Asymptotic enumeration of independent sets on the Sierpinski gasket

TL;DR

This paper investigates the asymptotic number of independent sets on generalized Sierpinski gaskets across various dimensions and layers, providing precise bounds and conjectures for their growth constants.

Contribution

It derives bounds for the asymptotic growth constants of independent sets on generalized Sierpinski gaskets and offers highly accurate numerical evaluations.

Findings

Derived bounds for growth constants on specific Sierpinski gaskets.

Numerical values of growth constants computed with over a hundred significant figures.

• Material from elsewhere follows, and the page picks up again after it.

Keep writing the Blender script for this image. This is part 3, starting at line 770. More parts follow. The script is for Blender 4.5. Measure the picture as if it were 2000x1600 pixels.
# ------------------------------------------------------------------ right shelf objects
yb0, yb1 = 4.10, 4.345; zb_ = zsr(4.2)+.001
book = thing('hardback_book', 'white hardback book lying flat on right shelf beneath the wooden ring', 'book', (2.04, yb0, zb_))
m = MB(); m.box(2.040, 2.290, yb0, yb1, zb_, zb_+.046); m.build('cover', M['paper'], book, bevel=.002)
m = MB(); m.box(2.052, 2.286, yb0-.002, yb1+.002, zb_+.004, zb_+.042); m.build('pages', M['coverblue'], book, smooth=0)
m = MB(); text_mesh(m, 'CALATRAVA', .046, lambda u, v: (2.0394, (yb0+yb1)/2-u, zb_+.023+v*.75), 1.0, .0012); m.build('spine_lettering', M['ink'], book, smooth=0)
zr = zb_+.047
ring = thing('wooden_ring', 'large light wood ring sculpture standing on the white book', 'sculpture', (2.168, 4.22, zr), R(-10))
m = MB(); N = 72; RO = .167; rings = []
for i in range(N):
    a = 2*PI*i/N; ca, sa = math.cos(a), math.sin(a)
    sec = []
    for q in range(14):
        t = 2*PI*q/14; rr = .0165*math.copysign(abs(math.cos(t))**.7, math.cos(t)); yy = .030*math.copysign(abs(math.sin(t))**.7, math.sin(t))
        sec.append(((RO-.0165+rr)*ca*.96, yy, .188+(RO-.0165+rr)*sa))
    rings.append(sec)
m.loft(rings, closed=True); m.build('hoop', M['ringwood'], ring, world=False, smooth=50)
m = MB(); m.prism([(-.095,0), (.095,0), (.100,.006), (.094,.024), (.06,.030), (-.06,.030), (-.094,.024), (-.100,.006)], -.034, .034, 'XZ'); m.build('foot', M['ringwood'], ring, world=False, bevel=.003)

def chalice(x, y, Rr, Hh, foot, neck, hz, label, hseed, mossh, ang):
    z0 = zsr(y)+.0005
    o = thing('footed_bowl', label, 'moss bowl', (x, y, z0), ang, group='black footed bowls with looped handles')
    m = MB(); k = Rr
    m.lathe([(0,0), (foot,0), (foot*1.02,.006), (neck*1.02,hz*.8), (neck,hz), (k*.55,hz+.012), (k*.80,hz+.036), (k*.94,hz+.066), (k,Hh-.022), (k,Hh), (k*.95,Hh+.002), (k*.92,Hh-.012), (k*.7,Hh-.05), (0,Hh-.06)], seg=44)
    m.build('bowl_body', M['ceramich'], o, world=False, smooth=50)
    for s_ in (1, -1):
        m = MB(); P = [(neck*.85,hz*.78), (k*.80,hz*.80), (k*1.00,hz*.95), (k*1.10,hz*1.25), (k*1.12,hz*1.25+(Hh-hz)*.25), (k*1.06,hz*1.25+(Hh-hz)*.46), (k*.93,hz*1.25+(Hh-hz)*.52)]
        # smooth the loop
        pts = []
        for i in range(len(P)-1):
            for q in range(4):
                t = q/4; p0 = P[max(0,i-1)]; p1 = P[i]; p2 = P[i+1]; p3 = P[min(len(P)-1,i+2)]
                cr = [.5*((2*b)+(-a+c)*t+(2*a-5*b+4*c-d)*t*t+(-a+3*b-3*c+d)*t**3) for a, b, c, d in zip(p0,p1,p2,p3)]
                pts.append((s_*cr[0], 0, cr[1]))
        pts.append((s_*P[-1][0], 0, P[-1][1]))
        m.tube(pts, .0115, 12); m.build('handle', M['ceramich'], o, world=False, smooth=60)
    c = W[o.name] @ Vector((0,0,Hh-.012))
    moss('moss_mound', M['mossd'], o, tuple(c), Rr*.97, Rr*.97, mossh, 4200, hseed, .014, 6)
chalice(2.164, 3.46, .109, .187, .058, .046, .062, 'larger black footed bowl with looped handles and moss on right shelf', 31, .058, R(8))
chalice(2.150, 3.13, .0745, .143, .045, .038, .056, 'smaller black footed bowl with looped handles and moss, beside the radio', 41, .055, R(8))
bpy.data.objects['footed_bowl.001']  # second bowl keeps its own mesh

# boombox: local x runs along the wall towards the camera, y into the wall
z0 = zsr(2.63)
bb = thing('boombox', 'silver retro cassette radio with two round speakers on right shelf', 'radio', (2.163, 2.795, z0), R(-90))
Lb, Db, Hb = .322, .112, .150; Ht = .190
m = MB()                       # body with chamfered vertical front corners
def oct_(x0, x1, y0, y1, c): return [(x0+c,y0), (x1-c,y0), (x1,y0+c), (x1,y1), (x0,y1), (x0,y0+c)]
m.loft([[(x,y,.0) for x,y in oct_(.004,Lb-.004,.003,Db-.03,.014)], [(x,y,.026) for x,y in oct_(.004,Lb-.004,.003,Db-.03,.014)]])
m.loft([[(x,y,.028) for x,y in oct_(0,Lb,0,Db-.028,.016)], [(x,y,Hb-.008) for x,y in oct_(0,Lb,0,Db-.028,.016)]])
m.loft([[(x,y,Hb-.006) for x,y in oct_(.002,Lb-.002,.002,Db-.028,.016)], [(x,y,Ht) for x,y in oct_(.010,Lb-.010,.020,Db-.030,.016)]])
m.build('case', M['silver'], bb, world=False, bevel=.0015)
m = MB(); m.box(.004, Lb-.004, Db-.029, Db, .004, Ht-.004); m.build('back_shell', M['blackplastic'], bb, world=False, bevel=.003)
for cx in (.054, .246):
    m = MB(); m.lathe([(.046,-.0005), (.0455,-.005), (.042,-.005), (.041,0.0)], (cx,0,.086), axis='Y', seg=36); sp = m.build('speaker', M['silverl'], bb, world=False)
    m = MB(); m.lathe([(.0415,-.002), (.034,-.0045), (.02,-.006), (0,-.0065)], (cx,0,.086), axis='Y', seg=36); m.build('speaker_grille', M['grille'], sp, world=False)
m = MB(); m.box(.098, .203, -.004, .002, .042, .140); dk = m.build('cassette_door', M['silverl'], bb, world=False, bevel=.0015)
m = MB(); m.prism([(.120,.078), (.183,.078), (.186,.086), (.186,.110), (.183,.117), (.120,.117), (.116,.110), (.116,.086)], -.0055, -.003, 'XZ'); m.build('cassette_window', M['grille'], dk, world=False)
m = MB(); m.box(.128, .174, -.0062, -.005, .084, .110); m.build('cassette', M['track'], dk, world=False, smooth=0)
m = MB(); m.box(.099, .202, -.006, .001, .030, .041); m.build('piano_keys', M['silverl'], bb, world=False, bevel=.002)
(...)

Conjectured bounds for growth constants in general dimensions.

Abstract

The number of independent sets is equivalent to the partition function of the hard-core lattice gas model with nearest-neighbor exclusion and unit activity. We study the number of independent sets $m_{d,b}(n)$ on the generalized Sierpinski gasket $SG_{d,b}(n)$ at stage $n$ with dimension $d$ equal to two, three and four for $b=2$, and layer $b$ equal to three for $d=2$. The upper and lower bounds for the asymptotic growth constant, defined as $z_{SG_{d,b}}=\lim_{v \to \infty} \ln m_{d,b}(n)/v$ where $v$ is the number of vertices, on these Sierpinski gaskets are derived in terms of the results at a certain stage. The numerical values of these $z_{SG_{d,b}}$ are evaluated with more than a hundred significant figures accurate. We also conjecture the upper and lower bounds for the asymptotic growth constant $z_{SG_{d,2}}$ with general $d$.